◆ **Source material**:
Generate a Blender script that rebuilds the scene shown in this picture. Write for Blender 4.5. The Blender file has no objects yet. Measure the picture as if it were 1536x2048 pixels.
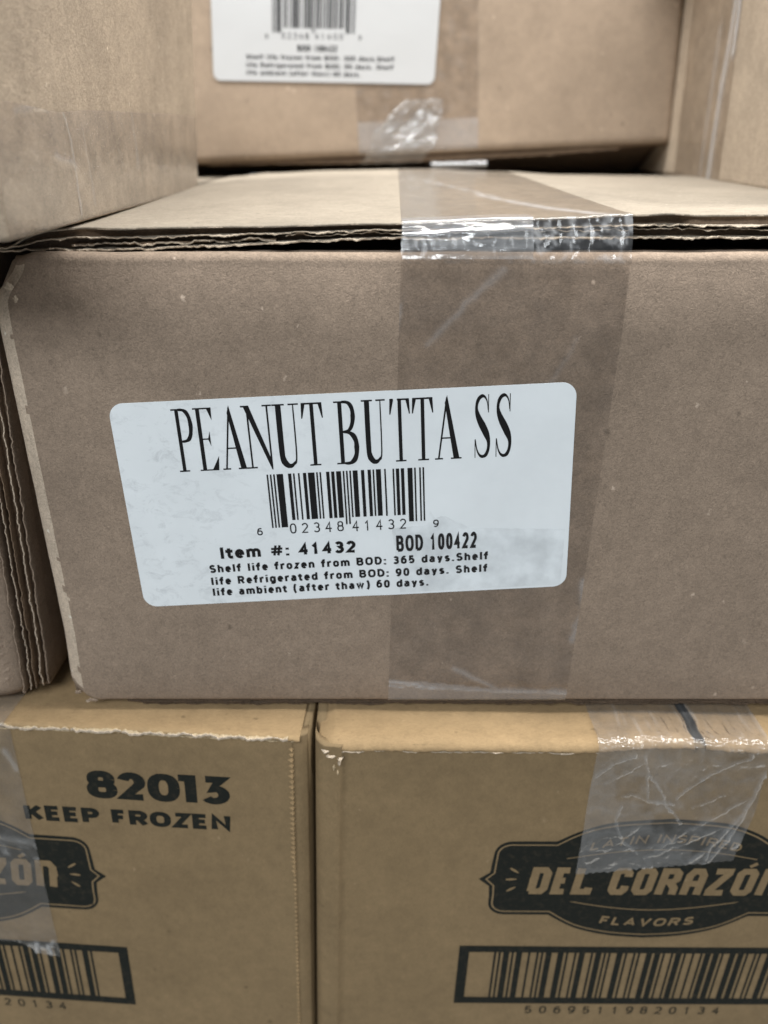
import bpy, bmesh, math, random
from mathutils import Vector, noise as mnoise
from mathutils.geometry import tessellate_polygon

# ------------------------------------------------------------------ camera, world, lights
SC = bpy.context.scene
MM = 0.001
cam = bpy.data.objects.new('camera', bpy.data.cameras.new('camera'))
SC.collection.objects.link(cam)
SC.camera = cam
cam.location = (0, -0.160, 0)
cam.rotation_euler = (math.radians(90 - 25.5), 0, 0)
cam.data.sensor_fit = 'VERTICAL'
cam.data.sensor_height = 34.577
cam.data.lens = 26.0
cam.data.clip_start = 0.005
cam.data.clip_end = 50
cam.data.dof.use_dof = True
cam.data.dof.focus_distance = 0.168
cam.data.dof.aperture_fstop = 12.0

world = bpy.data.worlds.new('World')
SC.world = world
world.use_nodes = True
bgn = world.node_tree.nodes['Background']
bgn.inputs[0].default_value = (0.86, 0.96, 1.06, 1)
bgn.inputs[1].default_value = 0.20


def lamp(name, loc, target, sx, sy, power, col):
    d = bpy.data.lights.new(name, 'AREA')
    d.shape = 'RECTANGLE'
    d.size, d.size_y = sx, sy
    d.energy = power
    d.color = col
    o = bpy.data.objects.new(name, d)
    SC.collection.objects.link(o)
    o.location = loc
    o.rotation_euler = (Vector(target) - Vector(loc)).to_track_quat('-Z', 'Y').to_euler()
    return o


lamp('ceiling_and_fill_light', (0.02, 0.025, 0.74), (0.02, 0.025, 0.0), 2.4, 0.20, 38.0, (1.0, 0.985, 0.955))
lamp('ceiling_and_fill_light', (-0.50, -1.50, 1.25), (0.0, 0.0, -0.1), 1.2, 0.60, 32.0, (0.94, 0.98, 1.0))  # fill lamp added in front, out of view, to brighten the front faces

SC.view_settings.view_transform = 'Standard'
SC.view_settings.look = 'None'
SC.view_settings.exposure = 0.0
SC.view_settings.gamma = 1.0
SC.view_settings.use_curve_mapping = False
SC.cycles.transparent_max_bounces = 16
SC.cycles.max_bounces = 10


# ------------------------------------------------------------------ materials
class NT:
    def __init__(self, name):
        self.m = bpy.data.materials.new(name)
        self.m.use_nodes = True
        self.t = self.m.node_tree
        self.t.nodes.clear()
        self.out = self.t.nodes.new('ShaderNodeOutputMaterial')

    def n(self, kind, **kw):
        nd = self.t.nodes.new(kind)
        for k, v in kw.items():
            setattr(nd, k, v)
        return nd

    def l(self, a, b):
        self.t.links.new(a, b)

    def coord(self, scale=(1, 1, 1)):
        tc = self.n('ShaderNodeTexCoord')
        mp = self.n('ShaderNodeMapping')
        mp.inputs['Scale'].default_value = scale
        self.l(tc.outputs['Object'], mp.inputs['Vector'])
        return mp.outputs[0]

    def noise(self, vec, scale, detail=4, rough=0.55, dist=0.0):
        nd = self.n('ShaderNodeTexNoise')
        nd.inputs['Scale'].default_value = scale
        nd.inputs['Detail'].default_value = detail
        nd.inputs['Roughness'].default_value = rough
        nd.inputs['Distortion'].default_value = dist
        self.l(vec, nd.inputs['Vector'])
        return nd.outputs[0]

    def ramp(self, fac, stops):
        r = self.n('ShaderNodeValToRGB')
        els = r.color_ramp.elements
        while len(els) < len(stops):
            els.new(0.5)
        for e, (p, c) in zip(els, stops):
            e.position = p
            e.color = c if len(c) == 4 else (*c, 1)
        self.l(fac, r.inputs[0])
        return r.outputs[0]

    def mix(self, fac, a, b, mode='MIX'):
        m = self.n('ShaderNodeMix', data_type='RGBA', blend_type=mode)
        for i, v in ((0, fac), (6, a), (7, b)):
            if hasattr(v, 'is_output'):
                self.l(v, m.inputs[i])
            elif i == 0:
                m.inputs[0].default_value = v
            else:
                m.inputs[i].default_value = (*v, 1)
        return m.outputs[2]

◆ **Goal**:
Transcribe the material exactly, keeping every word and none of the pictures.

◆ **Result below**:
Generate a Blender script that rebuilds the scene shown in this picture. Write for Blender 4.5. The Blender file has no objects yet. Measure the picture as if it were 1536x2048 pixels.
import bpy, bmesh, math, random
from mathutils import Vector, noise as mnoise
from mathutils.geometry import tessellate_polygon

# ------------------------------------------------------------------ camera, world, lights
SC = bpy.context.scene
MM = 0.001
cam = bpy.data.objects.new('camera', bpy.data.cameras.new('camera'))
SC.collection.objects.link(cam)
SC.camera = cam
cam.location = (0, -0.160, 0)
cam.rotation_euler = (math.radians(90 - 25.5), 0, 0)
cam.data.sensor_fit = 'VERTICAL'
cam.data.sensor_height = 34.577
cam.data.lens = 26.0
cam.data.clip_start = 0.005
cam.data.clip_end = 50
cam.data.dof.use_dof = True
cam.data.dof.focus_distance = 0.168
cam.data.dof.aperture_fstop = 12.0

world = bpy.data.worlds.new('World')
SC.world = world
world.use_nodes = True
bgn = world.node_tree.nodes['Background']
bgn.inputs[0].default_value = (0.86, 0.96, 1.06, 1)
bgn.inputs[1].default_value = 0.20


def lamp(name, loc, target, sx, sy, power, col):
    d = bpy.data.lights.new(name, 'AREA')
    d.shape = 'RECTANGLE'
    d.size, d.size_y = sx, sy
    d.energy = power
    d.color = col
    o = bpy.data.objects.new(name, d)
    SC.collection.objects.link(o)
    o.location = loc
    o.rotation_euler = (Vector(target) - Vector(loc)).to_track_quat('-Z', 'Y').to_euler()
    return o


lamp('ceiling_and_fill_light', (0.02, 0.025, 0.74), (0.02, 0.025, 0.0), 2.4, 0.20, 38.0, (1.0, 0.985, 0.955))
lamp('ceiling_and_fill_light', (-0.50, -1.50, 1.25), (0.0, 0.0, -0.1), 1.2, 0.60, 32.0, (0.94, 0.98, 1.0))  # fill lamp added in front, out of view, to brighten the front faces

SC.view_settings.view_transform = 'Standard'
SC.view_settings.look = 'None'
SC.view_settings.exposure = 0.0
SC.view_settings.gamma = 1.0
SC.view_settings.use_curve_mapping = False
SC.cycles.transparent_max_bounces = 16
SC.cycles.max_bounces = 10


# ------------------------------------------------------------------ materials
class NT:
    def __init__(self, name):
        self.m = bpy.data.materials.new(name)
        self.m.use_nodes = True
        self.t = self.m.node_tree
        self.t.nodes.clear()
        self.out = self.t.nodes.new('ShaderNodeOutputMaterial')

    def n(self, kind, **kw):
        nd = self.t.nodes.new(kind)
        for k, v in kw.items():
            setattr(nd, k, v)
        return nd

    def l(self, a, b):
        self.t.links.new(a, b)

    def coord(self, scale=(1, 1, 1)):
        tc = self.n('ShaderNodeTexCoord')
        mp = self.n('ShaderNodeMapping')
        mp.inputs['Scale'].default_value = scale
        self.l(tc.outputs['Object'], mp.inputs['Vector'])
        return mp.outputs[0]

    def noise(self, vec, scale, detail=4, rough=0.55, dist=0.0):
        nd = self.n('ShaderNodeTexNoise')
        nd.inputs['Scale'].default_value = scale
        nd.inputs['Detail'].default_value = detail
        nd.inputs['Roughness'].default_value = rough
        nd.inputs['Distortion'].default_value = dist
        self.l(vec, nd.inputs['Vector'])
        return nd.outputs[0]

    def ramp(self, fac, stops):
        r = self.n('ShaderNodeValToRGB')
        els = r.color_ramp.elements
        while len(els) < len(stops):
            els.new(0.5)
        for e, (p, c) in zip(els, stops):
            e.position = p
            e.color = c if len(c) == 4 else (*c, 1)
        self.l(fac, r.inputs[0])
        return r.outputs[0]

    def mix(self, fac, a, b, mode='MIX'):
        m = self.n('ShaderNodeMix', data_type='RGBA', blend_type=mode)
        for i, v in ((0, fac), (6, a), (7, b)):
            if hasattr(v, 'is_output'):
                self.l(v, m.inputs[i])
            elif i == 0:
                m.inputs[0].default_value = v
            else:
                m.inputs[i].default_value = (*v, 1)
        return m.outputs[2]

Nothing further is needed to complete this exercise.